定年後も働くシニアが増えている。「70歳現役社会」の実現に向けて、国も法整備を進める。とはいえ、コロナ禍では再就職や独立はハードルが高い。まずは再雇用で働きながら、じっくり準備し、自分と向き合おう。「自分の強み」や「やりたいこと」が見えてくる方法とは──。
「いい包丁じゃないですか」
「切れが悪いので、しまいっぱなしだったんです」
生徒さんとの和やかな会話の中、都内の自宅の一室で、「砥石を使った簡単家庭両刃包丁研ぎ研修」が始まった。
講師の豊住久さん(71)は、2014年から、ストリートアカデミーが運営する「ストアカ」で包丁の研ぎ方などを教えている。

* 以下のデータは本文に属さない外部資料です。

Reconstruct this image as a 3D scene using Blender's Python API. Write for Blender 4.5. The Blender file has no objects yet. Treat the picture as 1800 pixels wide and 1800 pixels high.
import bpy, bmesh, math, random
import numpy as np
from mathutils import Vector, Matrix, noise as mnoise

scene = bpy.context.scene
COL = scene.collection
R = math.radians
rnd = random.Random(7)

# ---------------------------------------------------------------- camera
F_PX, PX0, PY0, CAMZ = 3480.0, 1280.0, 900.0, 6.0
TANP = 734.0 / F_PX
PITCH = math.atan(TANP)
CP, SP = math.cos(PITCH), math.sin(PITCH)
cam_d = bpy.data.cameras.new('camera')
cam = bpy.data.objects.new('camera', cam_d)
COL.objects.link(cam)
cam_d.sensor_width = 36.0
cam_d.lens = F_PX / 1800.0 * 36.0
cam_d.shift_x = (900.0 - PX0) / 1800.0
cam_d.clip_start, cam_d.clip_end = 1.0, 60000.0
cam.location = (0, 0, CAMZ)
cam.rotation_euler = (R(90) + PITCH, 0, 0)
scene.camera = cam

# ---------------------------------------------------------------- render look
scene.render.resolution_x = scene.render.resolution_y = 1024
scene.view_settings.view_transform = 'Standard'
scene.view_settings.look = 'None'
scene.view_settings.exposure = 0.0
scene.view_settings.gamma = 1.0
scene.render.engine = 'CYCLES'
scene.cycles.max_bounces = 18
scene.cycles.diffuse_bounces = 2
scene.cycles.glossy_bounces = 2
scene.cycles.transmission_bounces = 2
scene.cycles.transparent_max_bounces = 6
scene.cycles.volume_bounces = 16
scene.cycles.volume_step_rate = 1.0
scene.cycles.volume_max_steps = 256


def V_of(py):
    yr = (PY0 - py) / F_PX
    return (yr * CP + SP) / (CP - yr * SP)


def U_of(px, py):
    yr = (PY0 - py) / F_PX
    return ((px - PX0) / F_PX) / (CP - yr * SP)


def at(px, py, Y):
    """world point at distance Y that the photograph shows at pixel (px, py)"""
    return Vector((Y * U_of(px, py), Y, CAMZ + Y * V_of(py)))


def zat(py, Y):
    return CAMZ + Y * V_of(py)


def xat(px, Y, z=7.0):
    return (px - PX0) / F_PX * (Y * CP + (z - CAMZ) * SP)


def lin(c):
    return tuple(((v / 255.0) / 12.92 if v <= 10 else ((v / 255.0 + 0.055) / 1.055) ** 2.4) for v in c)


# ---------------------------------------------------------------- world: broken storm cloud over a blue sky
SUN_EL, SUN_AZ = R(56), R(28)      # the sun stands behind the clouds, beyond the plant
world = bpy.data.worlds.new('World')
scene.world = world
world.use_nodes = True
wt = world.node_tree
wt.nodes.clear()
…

約2時間半の授業が終わるころになると、包丁の重みだけで、スッとトマトが切れるようになった。「切れない包丁が新品同様によみがえる」と反響を呼び、生徒数は延べ1600人超にもなった。
「生徒さんの喜ぶ顔やレビューの評価を見ると、やりがいを感じます」
豊住さんは目を細めながら笑う。
元々は大手外食チェーン店で店舗営繕のエンジニアや営業など、さまざまな部署で経験を培ってきた。60歳で定年退職後、再雇用の道もあったが、会社を離れ週2日で事務のアルバイトをしていた。
転機が訪れたのは町内会のお祭りでの出来事。
「お祭りで妻が飲食の出店を手伝うことになり、調理で使う包丁を研いであげたらそれが大好評で、町内会の方たちに包丁研ぎを教えることになったのです。『定年後もわくわくする仕事がしたい!』と思っていたので、包丁研ぎを教えることを仕事につなげられたらいいな、と思った瞬間でした」(豊住さん)
40代半ば、営業部に所属していた時、「ここの店のとんかつはいつも衣がはがれている」と客からのクレームが寄せられたことがあった。
近所のとんかつ屋の店主に聞くと、包丁に原因があることに気がつき、問屋街の合羽橋(東京都台東区)の職人から見よう見まねで包丁研ぎを教わった。アルバイトでも覚えられる包丁の研ぎ方を研究し、マニュアル化した経験が定年後に生かされた。